[Scenes as source code]
▬▬▬▬▬▬▬▬▬▬

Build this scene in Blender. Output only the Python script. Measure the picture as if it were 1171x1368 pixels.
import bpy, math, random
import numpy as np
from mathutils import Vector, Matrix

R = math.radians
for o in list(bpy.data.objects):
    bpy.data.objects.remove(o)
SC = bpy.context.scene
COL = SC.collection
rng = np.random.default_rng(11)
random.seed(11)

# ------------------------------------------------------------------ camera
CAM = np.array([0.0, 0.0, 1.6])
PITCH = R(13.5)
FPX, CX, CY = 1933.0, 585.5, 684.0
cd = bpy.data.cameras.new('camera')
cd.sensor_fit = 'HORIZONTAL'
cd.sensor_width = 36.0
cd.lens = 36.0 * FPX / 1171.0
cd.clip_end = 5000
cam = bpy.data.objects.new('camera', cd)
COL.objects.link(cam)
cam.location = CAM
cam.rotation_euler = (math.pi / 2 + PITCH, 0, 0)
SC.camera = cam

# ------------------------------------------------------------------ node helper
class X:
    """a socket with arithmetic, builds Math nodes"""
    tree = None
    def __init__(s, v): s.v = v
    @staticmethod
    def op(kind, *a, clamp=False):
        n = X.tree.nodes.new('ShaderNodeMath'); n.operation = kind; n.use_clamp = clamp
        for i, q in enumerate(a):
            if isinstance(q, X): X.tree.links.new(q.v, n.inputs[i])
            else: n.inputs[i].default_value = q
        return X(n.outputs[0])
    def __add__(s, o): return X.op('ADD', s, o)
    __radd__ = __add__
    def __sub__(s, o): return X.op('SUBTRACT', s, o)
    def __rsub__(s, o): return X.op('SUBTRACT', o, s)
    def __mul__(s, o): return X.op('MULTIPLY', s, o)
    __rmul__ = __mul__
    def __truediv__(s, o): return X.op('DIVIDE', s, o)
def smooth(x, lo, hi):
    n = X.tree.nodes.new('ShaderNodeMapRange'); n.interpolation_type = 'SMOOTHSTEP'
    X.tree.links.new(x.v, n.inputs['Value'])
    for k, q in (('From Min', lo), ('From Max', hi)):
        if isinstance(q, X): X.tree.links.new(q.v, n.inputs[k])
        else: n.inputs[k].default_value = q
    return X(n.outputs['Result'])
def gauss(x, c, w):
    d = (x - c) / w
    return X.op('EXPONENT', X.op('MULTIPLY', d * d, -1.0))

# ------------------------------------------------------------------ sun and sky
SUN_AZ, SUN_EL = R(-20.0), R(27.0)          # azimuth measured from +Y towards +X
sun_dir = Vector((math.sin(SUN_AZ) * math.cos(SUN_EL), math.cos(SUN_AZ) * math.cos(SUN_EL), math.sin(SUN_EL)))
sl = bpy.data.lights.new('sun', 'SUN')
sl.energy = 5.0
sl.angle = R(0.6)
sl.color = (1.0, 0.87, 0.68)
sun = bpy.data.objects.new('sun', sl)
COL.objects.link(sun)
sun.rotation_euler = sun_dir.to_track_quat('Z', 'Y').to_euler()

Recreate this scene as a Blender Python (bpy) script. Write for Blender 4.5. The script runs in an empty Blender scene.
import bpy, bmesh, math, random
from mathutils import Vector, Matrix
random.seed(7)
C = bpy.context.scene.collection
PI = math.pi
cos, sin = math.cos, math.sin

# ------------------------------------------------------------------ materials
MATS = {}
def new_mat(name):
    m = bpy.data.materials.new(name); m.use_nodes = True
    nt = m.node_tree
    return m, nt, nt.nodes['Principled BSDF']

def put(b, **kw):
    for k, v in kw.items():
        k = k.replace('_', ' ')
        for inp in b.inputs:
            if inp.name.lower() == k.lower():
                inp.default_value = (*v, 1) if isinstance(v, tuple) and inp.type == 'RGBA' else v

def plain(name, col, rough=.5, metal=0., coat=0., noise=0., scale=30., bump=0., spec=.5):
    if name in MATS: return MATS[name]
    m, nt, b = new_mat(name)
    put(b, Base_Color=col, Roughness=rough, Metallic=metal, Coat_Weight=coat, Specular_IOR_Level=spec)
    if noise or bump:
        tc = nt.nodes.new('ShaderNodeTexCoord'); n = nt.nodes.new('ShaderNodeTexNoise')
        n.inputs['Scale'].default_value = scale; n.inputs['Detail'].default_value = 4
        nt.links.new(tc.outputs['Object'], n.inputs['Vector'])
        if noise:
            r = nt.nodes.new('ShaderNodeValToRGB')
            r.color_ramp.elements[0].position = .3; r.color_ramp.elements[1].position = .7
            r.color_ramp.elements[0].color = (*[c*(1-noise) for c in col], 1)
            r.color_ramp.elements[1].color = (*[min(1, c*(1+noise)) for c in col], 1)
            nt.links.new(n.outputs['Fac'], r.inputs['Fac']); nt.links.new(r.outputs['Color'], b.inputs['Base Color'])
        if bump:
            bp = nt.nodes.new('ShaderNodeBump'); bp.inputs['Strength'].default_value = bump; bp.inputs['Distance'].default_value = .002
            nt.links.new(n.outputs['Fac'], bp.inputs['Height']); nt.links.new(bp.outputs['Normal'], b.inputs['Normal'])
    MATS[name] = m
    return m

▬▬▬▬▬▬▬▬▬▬

What you need to do:
Each line in the entries above that includes the string "Blender" should be extracted.

Exercise answer:
Build this scene in Blender. Output only the Python script. Measure the picture as if it were 1171x1368 pixels.
Recreate this scene as a Blender Python (bpy) script. Write for Blender 4.5. The script runs in an empty Blender scene.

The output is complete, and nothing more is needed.